Como a história se chama Lady Hawke, ela conta a história do elemento feminino, portanto vemos o Bispo como o aspecto sombrio do Animus (por isso no final ele se transforma num lobo velho – que não vemos no filme mas está relatado no livro). Se fosse a história do elemento masculino, talvez a figura feminina de uma representante tão importante do clero ou seu equivalente (Anima negativa) se transformaria num falcão velho.

Os arquétipos da Anima e do Animus podem ser vivenciados como forças sombrias e apresentam-se, respectivamente, como ataques de humores nos homens e autoimagem e autocrítica exageradamente negativa na mulher, isto de maneira bem sucinta e genérica. Quando integrados, são as pontes para todo o processo de transformação, são os mensageiros e condutores do inconsciente para o consciente que surgirão e se revelarão através de nossas projeções e de nossos sonhos.

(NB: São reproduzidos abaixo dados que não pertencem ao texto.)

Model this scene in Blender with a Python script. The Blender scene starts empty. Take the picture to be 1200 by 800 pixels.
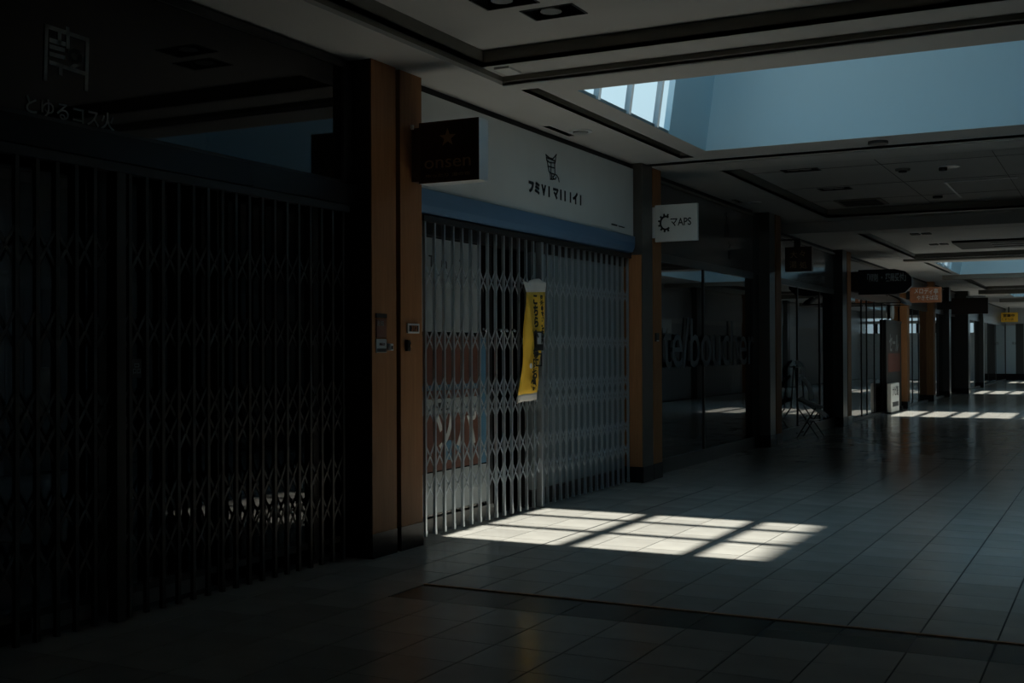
import bpy, math, random
from mathutils import Matrix, Vector
random.seed(4)
SC = bpy.context.scene
COL = SC.collection

# ------------------------------------------------------------------ camera
# world: +Y runs down the arcade, -X is the shopfront side, metres, eye height 1.5
cam_data = bpy.data.cameras.new('camera'); cam = bpy.data.objects.new('camera', cam_data); COL.objects.link(cam)
cam_data.sensor_width = 36.0; cam_data.lens = 41.758; cam_data.clip_end = 300; cam_data.clip_start = 0.05
right = Vector((0.88950331, 0.45691173, -0.00394146)); up = Vector((0.00705695, -0.0051123, 0.99996203)); fwd = Vector((-0.45687423, 0.88949735, 0.00777181))
m = Matrix((right, up, -fwd)).transposed().to_4x4(); m.translation = Vector((0, 0, 1.5)); cam.matrix_world = m
SC.camera = cam

# ------------------------------------------------------------------ sky, sun, exposure
world = bpy.data.worlds.new('sky'); SC.world = world; world.use_nodes = True
wn = world.node_tree; wn.nodes.clear()
wo = wn.nodes.new('ShaderNodeOutputWorld'); wb = wn.nodes.new('ShaderNodeBackground')
tc = wn.nodes.new('ShaderNodeTexCoord'); sx = wn.nodes.new('ShaderNodeSeparateXYZ'); rp = wn.nodes.new('ShaderNodeValToRGB')
wn.links.new(tc.outputs['Generated'], sx.inputs[0]); wn.links.new(sx.outputs['Z'], rp.inputs[0])
rp.color_ramp.elements[0].position = 0.0; rp.color_ramp.elements[0].color = (0.20, 0.26, 0.29, 1)
rp.color_ramp.elements[1].position = 1.0; rp.color_ramp.elements[1].color = (0.27, 0.49, 0.66, 1)
e = rp.color_ramp.elements.new(0.25); e.color = (0.24, 0.33, 0.37, 1)
wn.links.new(rp.outputs[0], wb.inputs['Color']); wb.inputs['Strength'].default_value = 2.7
wn.links.new(wb.outputs[0], wo.inputs[0])

sun_data = bpy.data.lights.new('sun', 'SUN'); sun = bpy.data.objects.new('sun', sun_data); COL.objects.link(sun)
sun.location = (5, 5, 30)
sun.rotation_euler = Vector((-0.265, -0.15, -1)).to_track_quat('-Z', 'Y').to_euler()
sun_data.energy = 10.0; sun_data.angle = math.radians(1.1); sun_data.color = (1.0, 0.96, 0.86)

SC.view_settings.view_transform = 'Standard'; SC.view_settings.look = 'None'
SC.view_settings.exposure = 0.0; SC.view_settings.gamma = 1.0; SC.view_settings.use_curve_mapping = False
cy = SC.cycles
cy.use_denoising = True; cy.max_bounces = 12; cy.diffuse_bounces = 8; cy.glossy_bounces = 5; cy.transparent_max_bounces = 16
cy.sample_clamp_indirect = 4.0; cy.caustics_reflective = False; cy.caustics_refractive = False; cy.blur_glossy = 0.5

# ------------------------------------------------------------------ materials
def mat(name, col, rough=0.6, metal=0.0, spec=0.5, vary=0.0, noise=0.0, nscale=8.0, bump=0.0, bscale=60.0, stretch=(1, 1, 1), coat=0.0, rvary=0.0):
    m = bpy.data.materials.new(name); m.use_nodes = True
    nt = m.node_tree; b = nt.nodes['Principled BSDF']
    b.inputs['Base Color'].default_value = (*col, 1); b.inputs['Roughness'].default_value = rough
    b.inputs['Metallic'].default_value = metal; b.inputs['Specular IOR Level'].default_value = spec
    b.inputs['Coat Weight'].default_value = coat; b.inputs['Coat Roughness'].default_value = 0.1
    tc = nt.nodes.new('ShaderNodeTexCoord'); mp = nt.nodes.new('ShaderNodeMapping'); mp.inputs['Scale'].default_value = stretch
    nt.links.new(tc.outputs['Object'], mp.inputs[0])
    src = None
    if noise > 0 or vary > 0:
        mul = nt.nodes.new('ShaderNodeMix'); mul.data_type = 'RGBA'; mul.blend_type = 'MULTIPLY'; mul.inputs['Factor'].default_value = 1
        mul.inputs['A'].default_value = (*col, 1)
        val = None
        if noise > 0:
            n = nt.nodes.new('ShaderNodeTexNoise'); n.inputs['Scale'].default_value = nscale; n.inputs['Detail'].default_value = 5
            nt.links.new(mp.outputs[0], n.inputs['Vector'])
            mr = nt.nodes.new('ShaderNodeMapRange'); mr.inputs['From Min'].default_value = 0.3; mr.inputs['From Max'].default_value = 0.7
            mr.inputs['To Min'].default_value = 1 - noise; mr.inputs['To Max'].default_value = 1 + noise
            nt.links.new(n.outputs['Fac'], mr.inputs['Value']); val = mr.outputs[0]
        if vary > 0:
            oi = nt.nodes.new('ShaderNodeObjectInfo'); mr2 = nt.nodes.new('ShaderNodeMapRange')
            mr2.inputs['To Min'].default_value = 1 - vary; mr2.inputs['To Max'].default_value = 1 + vary
            nt.links.new(oi.outputs['Random'], mr2.inputs['Value'])
            if val is None: val = mr2.outputs[0]
            else:
                mm = nt.nodes.new('ShaderNodeMath'); mm.operation = 'MULTIPLY'
                nt.links.new(val, mm.inputs[0]); nt.links.new(mr2.outputs[0], mm.inputs[1]); val = mm.outputs[0]
        nt.links.new(val, mul.inputs['B']); nt.links.new(mul.outputs['Result'], b.inputs['Base Color'])
    if rvary > 0:
        n = nt.nodes.new('ShaderNodeTexNoise'); n.inputs['Scale'].default_value = 1.3; n.inputs['Detail'].default_value = 6
        nt.links.new(mp.outputs[0], n.inputs['Vector'])
        mr = nt.nodes.new('ShaderNodeMapRange'); mr.inputs['To Min'].default_value = rough - rvary; mr.inputs['To Max'].default_value = rough + rvary
        nt.links.new(n.outputs['Fac'], mr.inputs['Value']); nt.links.new(mr.outputs[0], b.inputs['Roughness'])
    if bump > 0:
        n = nt.nodes.new('ShaderNodeTexNoise'); n.inputs['Scale'].default_value = bscale
        nt.links.new(mp.outputs[0], n.inputs['Vector'])
        bp = nt.nodes.new('ShaderNodeBump'); bp.inputs['Strength'].default_value = bump; bp.inputs['Distance'].default_value = 0.01
        nt.links.new(n.outputs['Fac'], bp.inputs['Height']); nt.links.new(bp.outputs[0], b.inputs['Normal'])
    return m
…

É por essa ressonância psíquica que o filme Feitiço de Áquila exerce uma grande força catalisadora na vida de quem o assistiu, é claro que sem deixar de lado o forte apelo ao amor romântico. Entretanto, o amor real só é possível quando vivenciarmos tal integração e transformação do nosso lado contra-sexual interior, caso contrário, experimentaremos projeções irreais que impedirão a essência de amar e ser amado por outro ser – ver a si e ao outro como se realmente é.